◆ **Problem requirements**
Check each line of the records below and collect those holding "this".

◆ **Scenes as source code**
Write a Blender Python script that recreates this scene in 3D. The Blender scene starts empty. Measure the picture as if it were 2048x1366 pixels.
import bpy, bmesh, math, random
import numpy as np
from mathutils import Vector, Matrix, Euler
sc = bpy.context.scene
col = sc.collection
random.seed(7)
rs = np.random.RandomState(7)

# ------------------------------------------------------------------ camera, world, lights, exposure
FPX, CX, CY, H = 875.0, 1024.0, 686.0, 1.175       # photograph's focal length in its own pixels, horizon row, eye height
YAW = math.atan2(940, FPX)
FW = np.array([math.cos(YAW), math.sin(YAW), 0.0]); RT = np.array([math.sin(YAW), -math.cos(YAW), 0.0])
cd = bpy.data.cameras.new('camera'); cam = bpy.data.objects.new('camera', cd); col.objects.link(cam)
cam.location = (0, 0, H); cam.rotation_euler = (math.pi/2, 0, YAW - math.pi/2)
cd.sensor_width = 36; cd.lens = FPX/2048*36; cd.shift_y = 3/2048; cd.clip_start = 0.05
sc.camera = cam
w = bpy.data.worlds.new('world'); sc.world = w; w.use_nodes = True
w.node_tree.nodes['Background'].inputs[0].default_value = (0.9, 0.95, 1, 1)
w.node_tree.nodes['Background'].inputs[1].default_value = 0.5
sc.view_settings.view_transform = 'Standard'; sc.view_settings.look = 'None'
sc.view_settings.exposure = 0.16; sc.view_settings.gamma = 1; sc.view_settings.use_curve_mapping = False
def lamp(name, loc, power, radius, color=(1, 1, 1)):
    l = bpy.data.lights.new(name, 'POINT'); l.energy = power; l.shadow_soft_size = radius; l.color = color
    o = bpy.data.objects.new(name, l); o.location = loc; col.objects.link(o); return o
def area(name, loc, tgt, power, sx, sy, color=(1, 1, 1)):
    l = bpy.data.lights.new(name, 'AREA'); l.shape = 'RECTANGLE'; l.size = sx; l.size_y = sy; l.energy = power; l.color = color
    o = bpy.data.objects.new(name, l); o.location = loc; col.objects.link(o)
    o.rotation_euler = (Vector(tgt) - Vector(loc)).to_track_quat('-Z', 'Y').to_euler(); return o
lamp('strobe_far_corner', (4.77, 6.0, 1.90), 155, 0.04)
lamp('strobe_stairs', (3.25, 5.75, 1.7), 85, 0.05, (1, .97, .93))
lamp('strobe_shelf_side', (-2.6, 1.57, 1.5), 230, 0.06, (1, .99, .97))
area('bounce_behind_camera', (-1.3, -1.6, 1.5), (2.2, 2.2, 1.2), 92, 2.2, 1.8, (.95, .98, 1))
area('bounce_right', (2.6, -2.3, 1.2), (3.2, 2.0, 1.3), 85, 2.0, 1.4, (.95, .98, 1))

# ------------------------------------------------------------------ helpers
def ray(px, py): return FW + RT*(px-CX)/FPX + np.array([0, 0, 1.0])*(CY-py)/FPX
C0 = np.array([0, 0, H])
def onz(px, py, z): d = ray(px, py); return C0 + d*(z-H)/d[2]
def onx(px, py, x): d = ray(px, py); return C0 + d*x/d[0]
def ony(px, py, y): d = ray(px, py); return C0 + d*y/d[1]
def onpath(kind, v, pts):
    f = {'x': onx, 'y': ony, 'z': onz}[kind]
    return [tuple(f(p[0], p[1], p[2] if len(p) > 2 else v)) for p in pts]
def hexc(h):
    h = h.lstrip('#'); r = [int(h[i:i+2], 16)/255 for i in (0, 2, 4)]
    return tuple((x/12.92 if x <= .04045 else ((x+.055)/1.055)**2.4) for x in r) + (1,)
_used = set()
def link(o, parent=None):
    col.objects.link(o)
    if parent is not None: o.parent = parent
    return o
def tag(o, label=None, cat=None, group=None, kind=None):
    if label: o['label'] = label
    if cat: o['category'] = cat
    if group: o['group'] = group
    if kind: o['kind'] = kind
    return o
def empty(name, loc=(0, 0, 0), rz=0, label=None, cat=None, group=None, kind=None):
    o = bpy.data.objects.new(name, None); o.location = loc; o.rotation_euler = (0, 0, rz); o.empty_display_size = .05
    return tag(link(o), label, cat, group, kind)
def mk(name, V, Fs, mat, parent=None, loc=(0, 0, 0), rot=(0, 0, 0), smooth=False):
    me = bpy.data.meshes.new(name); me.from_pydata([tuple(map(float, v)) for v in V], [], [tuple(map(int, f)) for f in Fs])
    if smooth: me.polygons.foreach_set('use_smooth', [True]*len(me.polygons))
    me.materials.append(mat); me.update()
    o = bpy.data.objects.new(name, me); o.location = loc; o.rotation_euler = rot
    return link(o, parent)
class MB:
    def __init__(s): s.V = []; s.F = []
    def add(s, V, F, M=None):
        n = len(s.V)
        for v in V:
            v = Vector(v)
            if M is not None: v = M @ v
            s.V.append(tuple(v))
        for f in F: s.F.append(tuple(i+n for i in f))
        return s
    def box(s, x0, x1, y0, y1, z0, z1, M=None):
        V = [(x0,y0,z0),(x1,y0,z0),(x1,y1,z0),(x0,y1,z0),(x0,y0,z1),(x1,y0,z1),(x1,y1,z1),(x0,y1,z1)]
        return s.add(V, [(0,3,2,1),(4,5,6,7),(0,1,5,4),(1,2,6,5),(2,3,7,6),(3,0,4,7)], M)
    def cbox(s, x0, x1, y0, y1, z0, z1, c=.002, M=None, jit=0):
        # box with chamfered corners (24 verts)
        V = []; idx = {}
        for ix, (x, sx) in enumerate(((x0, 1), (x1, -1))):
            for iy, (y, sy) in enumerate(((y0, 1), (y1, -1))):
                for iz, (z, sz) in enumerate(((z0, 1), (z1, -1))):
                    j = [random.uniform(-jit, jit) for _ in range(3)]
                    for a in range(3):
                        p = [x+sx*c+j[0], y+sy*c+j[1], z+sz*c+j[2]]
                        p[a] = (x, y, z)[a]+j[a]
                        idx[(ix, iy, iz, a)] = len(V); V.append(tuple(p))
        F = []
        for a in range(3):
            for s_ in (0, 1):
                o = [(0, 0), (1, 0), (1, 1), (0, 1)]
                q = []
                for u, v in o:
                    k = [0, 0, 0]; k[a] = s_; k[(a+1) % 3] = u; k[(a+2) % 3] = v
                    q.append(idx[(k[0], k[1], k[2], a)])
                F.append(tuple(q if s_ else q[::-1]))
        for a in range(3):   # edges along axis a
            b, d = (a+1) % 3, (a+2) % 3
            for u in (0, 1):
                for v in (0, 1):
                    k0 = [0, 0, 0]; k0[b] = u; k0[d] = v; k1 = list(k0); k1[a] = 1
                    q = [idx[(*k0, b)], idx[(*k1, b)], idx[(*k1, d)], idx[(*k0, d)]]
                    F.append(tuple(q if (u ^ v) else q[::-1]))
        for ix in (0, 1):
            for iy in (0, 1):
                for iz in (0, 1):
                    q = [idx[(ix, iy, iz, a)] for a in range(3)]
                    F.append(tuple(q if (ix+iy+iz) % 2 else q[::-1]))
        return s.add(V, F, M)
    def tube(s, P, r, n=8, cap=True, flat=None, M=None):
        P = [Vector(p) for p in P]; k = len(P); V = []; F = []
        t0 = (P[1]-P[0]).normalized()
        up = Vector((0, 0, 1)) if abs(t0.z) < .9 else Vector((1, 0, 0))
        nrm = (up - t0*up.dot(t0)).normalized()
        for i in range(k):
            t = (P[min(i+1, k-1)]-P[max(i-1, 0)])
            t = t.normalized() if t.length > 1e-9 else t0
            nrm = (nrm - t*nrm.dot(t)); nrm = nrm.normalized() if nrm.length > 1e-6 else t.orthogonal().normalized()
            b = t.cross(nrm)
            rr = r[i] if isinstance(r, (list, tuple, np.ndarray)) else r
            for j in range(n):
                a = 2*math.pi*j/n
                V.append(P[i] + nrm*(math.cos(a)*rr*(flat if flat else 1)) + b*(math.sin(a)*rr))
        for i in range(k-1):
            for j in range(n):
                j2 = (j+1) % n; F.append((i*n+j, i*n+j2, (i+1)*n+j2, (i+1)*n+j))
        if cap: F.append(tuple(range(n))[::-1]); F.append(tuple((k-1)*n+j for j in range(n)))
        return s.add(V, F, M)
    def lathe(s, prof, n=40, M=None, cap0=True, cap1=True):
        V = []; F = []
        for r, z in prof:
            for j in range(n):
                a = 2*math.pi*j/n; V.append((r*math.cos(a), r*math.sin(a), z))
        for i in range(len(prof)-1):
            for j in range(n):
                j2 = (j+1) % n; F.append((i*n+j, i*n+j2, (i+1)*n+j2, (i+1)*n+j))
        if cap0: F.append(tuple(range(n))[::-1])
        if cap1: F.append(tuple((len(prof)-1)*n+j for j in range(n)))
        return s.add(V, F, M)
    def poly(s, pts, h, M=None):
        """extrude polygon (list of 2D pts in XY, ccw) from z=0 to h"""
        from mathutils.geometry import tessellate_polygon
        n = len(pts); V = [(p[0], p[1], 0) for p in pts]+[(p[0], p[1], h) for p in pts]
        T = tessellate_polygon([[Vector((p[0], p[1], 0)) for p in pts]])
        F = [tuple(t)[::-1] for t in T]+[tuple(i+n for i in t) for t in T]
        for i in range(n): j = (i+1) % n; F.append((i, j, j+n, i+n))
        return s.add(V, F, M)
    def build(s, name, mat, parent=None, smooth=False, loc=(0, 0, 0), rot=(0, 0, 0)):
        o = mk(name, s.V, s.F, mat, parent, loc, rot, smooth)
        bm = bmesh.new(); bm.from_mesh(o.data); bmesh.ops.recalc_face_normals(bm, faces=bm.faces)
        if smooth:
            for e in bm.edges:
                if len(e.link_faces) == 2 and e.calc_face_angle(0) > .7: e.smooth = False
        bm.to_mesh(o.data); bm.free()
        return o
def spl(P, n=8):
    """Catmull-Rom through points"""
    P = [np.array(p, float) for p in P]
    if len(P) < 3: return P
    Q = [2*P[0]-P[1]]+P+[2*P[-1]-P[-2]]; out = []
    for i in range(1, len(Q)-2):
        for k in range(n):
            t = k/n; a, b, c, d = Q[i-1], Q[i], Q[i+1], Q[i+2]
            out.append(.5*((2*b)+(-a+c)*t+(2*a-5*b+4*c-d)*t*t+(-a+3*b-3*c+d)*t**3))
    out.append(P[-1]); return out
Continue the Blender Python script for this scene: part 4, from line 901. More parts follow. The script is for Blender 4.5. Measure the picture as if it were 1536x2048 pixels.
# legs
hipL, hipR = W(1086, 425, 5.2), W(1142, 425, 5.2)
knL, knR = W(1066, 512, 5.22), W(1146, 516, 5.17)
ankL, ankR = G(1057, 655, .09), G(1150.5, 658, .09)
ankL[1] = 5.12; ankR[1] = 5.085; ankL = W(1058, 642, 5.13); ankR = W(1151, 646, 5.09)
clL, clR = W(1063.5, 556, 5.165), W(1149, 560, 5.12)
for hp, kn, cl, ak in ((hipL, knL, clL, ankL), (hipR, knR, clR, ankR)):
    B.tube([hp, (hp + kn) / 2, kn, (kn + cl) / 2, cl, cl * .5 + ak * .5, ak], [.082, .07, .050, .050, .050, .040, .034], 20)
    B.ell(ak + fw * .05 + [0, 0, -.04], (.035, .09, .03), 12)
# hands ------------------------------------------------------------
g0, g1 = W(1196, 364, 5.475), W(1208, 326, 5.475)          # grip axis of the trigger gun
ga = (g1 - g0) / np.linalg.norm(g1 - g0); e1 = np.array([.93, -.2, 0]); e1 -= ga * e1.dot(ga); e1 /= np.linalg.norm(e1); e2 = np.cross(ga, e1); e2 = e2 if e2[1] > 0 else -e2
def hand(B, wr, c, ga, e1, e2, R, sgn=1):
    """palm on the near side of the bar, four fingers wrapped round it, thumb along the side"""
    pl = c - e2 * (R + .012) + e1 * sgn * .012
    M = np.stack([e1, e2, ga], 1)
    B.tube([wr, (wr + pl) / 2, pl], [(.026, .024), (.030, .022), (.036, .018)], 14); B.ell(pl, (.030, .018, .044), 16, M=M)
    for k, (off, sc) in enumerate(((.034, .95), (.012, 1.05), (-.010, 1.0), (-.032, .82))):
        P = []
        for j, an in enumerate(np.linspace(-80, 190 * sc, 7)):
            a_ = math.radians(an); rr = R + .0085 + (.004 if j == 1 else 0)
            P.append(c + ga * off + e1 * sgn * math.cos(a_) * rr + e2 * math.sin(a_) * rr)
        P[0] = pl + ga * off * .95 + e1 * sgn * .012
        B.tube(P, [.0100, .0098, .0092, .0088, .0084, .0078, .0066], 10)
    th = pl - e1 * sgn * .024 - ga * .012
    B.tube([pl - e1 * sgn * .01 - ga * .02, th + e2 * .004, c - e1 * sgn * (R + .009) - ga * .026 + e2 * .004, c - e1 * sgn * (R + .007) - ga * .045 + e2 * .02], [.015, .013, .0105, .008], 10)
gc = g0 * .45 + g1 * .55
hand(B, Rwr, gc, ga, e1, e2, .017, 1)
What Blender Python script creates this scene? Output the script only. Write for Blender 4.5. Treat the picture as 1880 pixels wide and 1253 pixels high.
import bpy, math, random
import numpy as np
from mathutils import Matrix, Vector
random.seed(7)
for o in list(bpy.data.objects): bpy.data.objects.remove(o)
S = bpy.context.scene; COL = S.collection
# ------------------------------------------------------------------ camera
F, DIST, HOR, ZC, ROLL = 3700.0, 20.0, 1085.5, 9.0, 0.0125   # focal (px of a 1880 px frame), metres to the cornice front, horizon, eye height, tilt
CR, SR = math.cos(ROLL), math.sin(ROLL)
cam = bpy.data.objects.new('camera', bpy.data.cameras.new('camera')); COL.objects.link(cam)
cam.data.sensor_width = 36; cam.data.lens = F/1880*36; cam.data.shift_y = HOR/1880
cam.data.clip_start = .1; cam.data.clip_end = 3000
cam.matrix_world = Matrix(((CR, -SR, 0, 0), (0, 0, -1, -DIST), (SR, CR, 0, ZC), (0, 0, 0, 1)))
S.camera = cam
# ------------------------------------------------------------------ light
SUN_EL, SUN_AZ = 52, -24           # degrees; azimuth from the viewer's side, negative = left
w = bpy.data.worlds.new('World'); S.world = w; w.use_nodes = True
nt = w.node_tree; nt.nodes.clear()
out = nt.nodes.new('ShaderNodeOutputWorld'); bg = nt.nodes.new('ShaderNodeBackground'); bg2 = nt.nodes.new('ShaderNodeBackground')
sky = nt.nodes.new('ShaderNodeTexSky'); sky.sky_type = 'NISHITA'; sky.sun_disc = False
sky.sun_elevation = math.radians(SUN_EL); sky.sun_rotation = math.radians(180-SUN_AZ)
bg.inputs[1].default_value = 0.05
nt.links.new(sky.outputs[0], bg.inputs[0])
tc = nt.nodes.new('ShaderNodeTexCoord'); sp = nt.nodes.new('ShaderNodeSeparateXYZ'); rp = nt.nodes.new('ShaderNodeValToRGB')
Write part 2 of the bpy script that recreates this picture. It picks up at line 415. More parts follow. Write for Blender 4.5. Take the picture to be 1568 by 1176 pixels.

◆ **Right answer**
Write a Blender Python script that recreates this scene in 3D. The Blender scene starts empty. Measure the picture as if it were 2048x1366 pixels.
Continue the Blender Python script for this scene: part 4, from line 901. More parts follow. The script is for Blender 4.5. Measure the picture as if it were 1536x2048 pixels.
What Blender Python script creates this scene? Output the script only. Write for Blender 4.5. Treat the picture as 1880 pixels wide and 1253 pixels high.
Write part 2 of the bpy script that recreates this picture. It picks up at line 415. More parts follow. Write for Blender 4.5. Take the picture to be 1568 by 1176 pixels.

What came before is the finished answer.